Dead End follows the Harrington family on their way to Christmas dinner. The father (played by Ray Wise) decides to take a shortcut, onto a dark deserted country road. It soon becomes evident that something is very wrong. The road continues on a repetitive course, traveling though an apparently never ending stretch of woods. They stop and pick up a hitchhiker who soon vanishes, after apparently killing and mutilating the grown daughter’s boyfriend. Desperate for help the group continues driving trying to reach the town of Millcot which despite the signs never seems to get any closer.

One by one the characters are picked off, spirited away by an ominous black car, only to be found later in various gruesome states of disrepair. The radio and their cellphones are filled with bursts of white noise and the crying of infants, the forest filled with odd shapes that one of them claims to be dead friends. As their numbers dwindle and they begin to crack under the pressure things, long buried secrets are unveiled and the situation grows steadily worse.

You’ve probably got a pretty good idea where this is going (and if you don’t consider that Dead End was made in 2003 when the term Shyamalanesque could still be construed as a compliment) , as they say you get three guesses and the first two don’t count about the nature of the Harrington’s plight.
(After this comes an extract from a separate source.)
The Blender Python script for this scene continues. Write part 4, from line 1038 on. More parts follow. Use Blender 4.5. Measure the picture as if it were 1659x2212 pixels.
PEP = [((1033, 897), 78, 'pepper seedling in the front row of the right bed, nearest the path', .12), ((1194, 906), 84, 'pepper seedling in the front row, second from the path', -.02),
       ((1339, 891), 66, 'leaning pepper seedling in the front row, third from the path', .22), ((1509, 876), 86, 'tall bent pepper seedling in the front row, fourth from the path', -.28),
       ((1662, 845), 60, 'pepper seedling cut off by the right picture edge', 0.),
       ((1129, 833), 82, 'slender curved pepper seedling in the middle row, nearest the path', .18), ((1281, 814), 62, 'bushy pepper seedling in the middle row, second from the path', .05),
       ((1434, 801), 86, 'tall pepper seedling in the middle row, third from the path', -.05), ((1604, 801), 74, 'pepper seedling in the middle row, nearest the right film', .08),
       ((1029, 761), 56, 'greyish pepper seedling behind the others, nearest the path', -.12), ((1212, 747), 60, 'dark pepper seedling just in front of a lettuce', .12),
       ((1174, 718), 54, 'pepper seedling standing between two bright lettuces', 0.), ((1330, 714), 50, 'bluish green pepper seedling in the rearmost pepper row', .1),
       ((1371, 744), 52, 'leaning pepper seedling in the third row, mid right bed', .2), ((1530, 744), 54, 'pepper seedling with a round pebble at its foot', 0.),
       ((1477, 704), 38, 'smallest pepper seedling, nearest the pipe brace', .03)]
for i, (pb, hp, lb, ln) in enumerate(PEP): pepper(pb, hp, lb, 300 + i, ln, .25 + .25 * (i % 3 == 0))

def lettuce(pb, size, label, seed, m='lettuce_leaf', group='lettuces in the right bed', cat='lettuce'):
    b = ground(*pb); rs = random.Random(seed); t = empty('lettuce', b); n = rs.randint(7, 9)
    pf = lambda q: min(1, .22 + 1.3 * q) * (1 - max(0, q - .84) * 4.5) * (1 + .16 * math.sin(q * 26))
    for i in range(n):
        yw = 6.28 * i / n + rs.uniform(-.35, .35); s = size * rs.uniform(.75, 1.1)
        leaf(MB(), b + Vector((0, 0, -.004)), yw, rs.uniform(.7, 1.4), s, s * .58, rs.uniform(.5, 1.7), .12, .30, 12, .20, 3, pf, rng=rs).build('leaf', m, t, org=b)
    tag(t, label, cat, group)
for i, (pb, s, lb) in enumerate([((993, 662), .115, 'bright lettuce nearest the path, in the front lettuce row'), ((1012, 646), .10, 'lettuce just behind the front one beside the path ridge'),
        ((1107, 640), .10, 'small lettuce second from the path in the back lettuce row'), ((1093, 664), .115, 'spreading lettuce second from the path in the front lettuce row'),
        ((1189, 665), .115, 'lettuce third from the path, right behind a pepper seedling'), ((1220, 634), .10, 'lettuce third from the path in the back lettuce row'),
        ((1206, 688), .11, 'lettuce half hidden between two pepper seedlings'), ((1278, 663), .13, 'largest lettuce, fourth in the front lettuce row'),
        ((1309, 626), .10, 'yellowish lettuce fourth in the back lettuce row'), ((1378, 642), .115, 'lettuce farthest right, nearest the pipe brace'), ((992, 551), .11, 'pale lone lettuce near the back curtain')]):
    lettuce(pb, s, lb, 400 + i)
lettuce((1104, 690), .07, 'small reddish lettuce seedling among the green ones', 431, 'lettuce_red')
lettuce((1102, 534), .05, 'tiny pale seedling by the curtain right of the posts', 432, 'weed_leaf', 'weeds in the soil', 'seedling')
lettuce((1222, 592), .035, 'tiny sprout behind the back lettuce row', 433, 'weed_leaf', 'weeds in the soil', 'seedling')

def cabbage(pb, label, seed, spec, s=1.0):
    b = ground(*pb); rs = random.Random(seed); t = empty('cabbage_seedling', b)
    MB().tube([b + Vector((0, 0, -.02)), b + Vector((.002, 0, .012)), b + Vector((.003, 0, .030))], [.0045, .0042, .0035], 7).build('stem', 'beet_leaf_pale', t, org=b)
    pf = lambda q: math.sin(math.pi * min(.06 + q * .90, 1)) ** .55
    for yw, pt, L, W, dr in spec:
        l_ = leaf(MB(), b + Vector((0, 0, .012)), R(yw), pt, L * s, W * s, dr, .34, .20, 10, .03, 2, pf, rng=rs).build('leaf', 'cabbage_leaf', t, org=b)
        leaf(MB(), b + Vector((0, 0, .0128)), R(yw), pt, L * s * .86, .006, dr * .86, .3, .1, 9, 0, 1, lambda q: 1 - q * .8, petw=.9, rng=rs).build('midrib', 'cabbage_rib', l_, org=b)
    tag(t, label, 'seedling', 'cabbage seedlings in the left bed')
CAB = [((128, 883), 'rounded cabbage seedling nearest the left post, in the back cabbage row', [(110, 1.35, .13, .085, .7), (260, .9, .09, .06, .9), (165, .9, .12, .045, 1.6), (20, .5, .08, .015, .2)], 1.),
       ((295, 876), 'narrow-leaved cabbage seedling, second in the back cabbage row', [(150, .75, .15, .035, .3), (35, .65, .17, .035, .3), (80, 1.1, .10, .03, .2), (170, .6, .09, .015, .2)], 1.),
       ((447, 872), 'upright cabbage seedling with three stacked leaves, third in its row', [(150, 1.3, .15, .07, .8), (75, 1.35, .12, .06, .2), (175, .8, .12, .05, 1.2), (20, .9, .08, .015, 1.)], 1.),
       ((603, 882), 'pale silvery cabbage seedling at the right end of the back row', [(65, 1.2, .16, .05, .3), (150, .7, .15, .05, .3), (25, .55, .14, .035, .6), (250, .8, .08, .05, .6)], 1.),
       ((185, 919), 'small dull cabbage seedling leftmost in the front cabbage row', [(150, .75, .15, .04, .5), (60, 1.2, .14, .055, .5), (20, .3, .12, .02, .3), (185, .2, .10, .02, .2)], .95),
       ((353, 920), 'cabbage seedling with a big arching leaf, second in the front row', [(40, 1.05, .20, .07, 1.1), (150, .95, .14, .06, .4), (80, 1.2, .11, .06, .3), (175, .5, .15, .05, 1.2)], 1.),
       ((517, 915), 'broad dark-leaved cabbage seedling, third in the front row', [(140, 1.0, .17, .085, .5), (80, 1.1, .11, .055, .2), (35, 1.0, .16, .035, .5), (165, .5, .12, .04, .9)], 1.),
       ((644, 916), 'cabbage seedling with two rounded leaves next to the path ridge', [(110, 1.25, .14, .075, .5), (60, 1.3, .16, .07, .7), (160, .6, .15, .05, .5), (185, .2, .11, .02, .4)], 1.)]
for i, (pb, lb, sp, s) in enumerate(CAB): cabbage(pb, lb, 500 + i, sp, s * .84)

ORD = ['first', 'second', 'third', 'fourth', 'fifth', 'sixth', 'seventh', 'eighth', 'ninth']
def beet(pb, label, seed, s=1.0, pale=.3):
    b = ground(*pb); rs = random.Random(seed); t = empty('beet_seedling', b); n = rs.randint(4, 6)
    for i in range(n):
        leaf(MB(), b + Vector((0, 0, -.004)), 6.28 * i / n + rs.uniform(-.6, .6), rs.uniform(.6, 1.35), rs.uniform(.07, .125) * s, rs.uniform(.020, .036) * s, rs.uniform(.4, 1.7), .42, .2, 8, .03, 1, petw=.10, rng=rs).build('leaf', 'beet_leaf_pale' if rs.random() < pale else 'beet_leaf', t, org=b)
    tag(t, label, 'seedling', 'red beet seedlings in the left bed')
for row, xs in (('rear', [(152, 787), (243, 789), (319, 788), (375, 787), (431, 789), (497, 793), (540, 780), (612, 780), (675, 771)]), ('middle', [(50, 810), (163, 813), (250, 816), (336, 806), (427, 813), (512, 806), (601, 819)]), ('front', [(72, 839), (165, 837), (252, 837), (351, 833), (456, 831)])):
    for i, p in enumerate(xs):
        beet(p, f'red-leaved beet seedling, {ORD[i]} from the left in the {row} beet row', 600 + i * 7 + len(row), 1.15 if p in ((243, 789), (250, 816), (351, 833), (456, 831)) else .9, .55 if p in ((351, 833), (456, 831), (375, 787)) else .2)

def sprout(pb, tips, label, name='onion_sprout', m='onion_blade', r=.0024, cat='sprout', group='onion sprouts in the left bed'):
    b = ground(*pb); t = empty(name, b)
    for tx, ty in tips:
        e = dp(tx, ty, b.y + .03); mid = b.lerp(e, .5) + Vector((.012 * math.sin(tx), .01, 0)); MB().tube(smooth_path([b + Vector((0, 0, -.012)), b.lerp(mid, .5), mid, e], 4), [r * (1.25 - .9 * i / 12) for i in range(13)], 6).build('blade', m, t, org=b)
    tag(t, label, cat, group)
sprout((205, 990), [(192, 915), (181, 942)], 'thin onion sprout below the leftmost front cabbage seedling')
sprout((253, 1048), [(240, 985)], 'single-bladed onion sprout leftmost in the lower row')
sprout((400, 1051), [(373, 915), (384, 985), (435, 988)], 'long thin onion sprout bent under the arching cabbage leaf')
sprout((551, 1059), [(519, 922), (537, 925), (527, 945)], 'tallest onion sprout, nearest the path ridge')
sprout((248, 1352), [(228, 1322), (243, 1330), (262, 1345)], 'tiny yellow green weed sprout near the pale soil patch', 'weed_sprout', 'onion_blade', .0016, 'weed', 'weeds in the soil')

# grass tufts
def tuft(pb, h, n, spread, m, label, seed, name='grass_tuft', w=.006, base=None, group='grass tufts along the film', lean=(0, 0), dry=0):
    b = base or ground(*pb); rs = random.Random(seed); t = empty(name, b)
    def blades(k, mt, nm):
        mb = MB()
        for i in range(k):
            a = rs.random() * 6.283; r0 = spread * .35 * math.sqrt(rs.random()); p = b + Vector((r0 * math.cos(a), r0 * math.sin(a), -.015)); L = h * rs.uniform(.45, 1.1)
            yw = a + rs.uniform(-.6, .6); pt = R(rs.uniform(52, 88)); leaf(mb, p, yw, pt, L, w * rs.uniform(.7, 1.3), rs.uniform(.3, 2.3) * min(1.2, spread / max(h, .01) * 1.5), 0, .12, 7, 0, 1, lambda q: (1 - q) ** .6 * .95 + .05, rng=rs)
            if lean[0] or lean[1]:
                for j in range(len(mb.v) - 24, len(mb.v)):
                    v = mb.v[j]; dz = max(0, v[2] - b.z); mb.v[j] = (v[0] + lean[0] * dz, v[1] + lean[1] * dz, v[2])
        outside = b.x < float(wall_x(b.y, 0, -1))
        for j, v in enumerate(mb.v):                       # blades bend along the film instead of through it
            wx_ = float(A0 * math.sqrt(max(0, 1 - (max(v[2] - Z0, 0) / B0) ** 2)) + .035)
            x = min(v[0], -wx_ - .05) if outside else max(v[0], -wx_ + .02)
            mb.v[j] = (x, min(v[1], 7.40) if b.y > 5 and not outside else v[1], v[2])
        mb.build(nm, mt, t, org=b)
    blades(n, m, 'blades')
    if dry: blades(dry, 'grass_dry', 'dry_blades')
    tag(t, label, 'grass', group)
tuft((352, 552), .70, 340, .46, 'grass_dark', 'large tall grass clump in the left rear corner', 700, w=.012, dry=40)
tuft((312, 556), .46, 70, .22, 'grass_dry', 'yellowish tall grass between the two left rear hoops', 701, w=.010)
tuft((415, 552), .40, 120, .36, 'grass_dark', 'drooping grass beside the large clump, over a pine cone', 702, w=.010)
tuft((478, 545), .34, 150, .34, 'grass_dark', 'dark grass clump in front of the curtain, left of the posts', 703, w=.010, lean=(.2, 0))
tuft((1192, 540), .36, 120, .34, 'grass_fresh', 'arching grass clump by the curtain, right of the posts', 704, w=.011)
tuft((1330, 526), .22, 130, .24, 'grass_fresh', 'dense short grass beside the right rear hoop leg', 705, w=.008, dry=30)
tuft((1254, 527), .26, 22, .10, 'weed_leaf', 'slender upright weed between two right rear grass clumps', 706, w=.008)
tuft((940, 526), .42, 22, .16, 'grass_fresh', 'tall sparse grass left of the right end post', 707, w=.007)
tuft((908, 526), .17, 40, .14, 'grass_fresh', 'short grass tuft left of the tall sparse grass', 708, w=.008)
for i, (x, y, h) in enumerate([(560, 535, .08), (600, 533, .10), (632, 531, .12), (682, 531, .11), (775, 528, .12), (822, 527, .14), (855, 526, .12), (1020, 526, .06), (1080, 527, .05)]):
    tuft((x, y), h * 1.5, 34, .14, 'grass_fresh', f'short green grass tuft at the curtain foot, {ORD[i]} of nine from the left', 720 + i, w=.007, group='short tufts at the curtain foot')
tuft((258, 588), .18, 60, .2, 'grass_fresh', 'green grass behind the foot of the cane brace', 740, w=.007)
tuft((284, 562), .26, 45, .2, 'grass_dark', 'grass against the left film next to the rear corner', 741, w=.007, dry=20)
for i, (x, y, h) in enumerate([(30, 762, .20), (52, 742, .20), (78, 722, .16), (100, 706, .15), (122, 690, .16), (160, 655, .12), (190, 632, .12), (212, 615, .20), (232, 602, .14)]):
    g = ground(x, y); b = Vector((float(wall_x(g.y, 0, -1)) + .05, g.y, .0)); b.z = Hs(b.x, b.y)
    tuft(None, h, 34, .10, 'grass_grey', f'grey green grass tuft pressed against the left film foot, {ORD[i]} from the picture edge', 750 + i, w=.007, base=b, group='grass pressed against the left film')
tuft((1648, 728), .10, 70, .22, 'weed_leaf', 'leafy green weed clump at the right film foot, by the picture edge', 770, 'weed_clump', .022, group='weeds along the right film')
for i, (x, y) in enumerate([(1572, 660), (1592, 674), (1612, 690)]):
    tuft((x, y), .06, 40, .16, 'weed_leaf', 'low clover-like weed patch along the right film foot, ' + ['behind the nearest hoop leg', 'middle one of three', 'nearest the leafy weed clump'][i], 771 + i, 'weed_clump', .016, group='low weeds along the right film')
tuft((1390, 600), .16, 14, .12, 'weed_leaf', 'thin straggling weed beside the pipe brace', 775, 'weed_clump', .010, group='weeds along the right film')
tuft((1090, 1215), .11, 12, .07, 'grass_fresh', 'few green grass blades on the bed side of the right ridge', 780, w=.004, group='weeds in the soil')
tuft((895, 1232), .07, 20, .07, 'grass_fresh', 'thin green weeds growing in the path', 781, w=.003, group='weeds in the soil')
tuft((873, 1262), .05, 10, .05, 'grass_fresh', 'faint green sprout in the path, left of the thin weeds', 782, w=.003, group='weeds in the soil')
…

Which brings me back to what’s so strange about the film, its not as I've said, as if any of these flaws go away. Ray Wise, and Lin Shaye are both talented character actors but even they stumble around some of the awkward dialogue they are forced to say.  The film remains predictable,  familiar and clumsily written, but it works anyway. At just under eighty minutes the film still manages to feel like an act of endurance (in a good way). The sheer isolation of its characters, the maddening monotony of the dark woods through which they travel, the utter hopelessness of their situation, the inherent awful tension of having a family member go mad, the cumulative effect of it is all disconcertingly eerie.

For all of director Jean Baptiste Andrea’s clumsiness with actors he manages he does know how to stage a sequence. The moment where the first body is discovered is very well handled, suggesting much and showing just the right amount of graphic detail to give you a full unpleasant picture of what has happened. Andrea knows how to stage a scene, time a jump scare, or unveil an unsettling detail just right for maximum impact.

Of course on his way out the door his worst instincts reassert themselves, unnecessarily shoving in as much explanation as possible on its way out the door, including unnecessarily giving a rib nudging “Eh see what I did there?” wink, ruining one of the few subtle details that the movie managed to slip in by accident.

Look I’ll level here, I have absolutely no idea whether I can honestly recommend Dead End. I’m baffled. There are large stretches of it that are unambiguously flat out bad. Yet I have to be honest that the film worked on me, and made me as genuinely uncomfortable as any horror film in memory. Whether the film would work on me again with the very specific set of circumstances that have been the last couple of weeks (not to bore anyone with details but woooboy) I cannot say. It’s a conundrum. 

2 comments:

MrJeffery said...

yea. this was a mixed bag for me. but an unsettling movie. very offbeat.

Adrian said...

Yep, that's a totally fair look at this movie. I'd say it's worth seeing because the inherent subject matter, the setting and the pitch-black comedy sequences toward the end really do make it a tense and unnerving experience, but calling the movie flawed is an understatement. You're also spot on about the ending; it's a movie much more about the journey rather than the destination, which is probably the most apt cliche you could apply to it.

Thanks for taking a look at this, Bryce!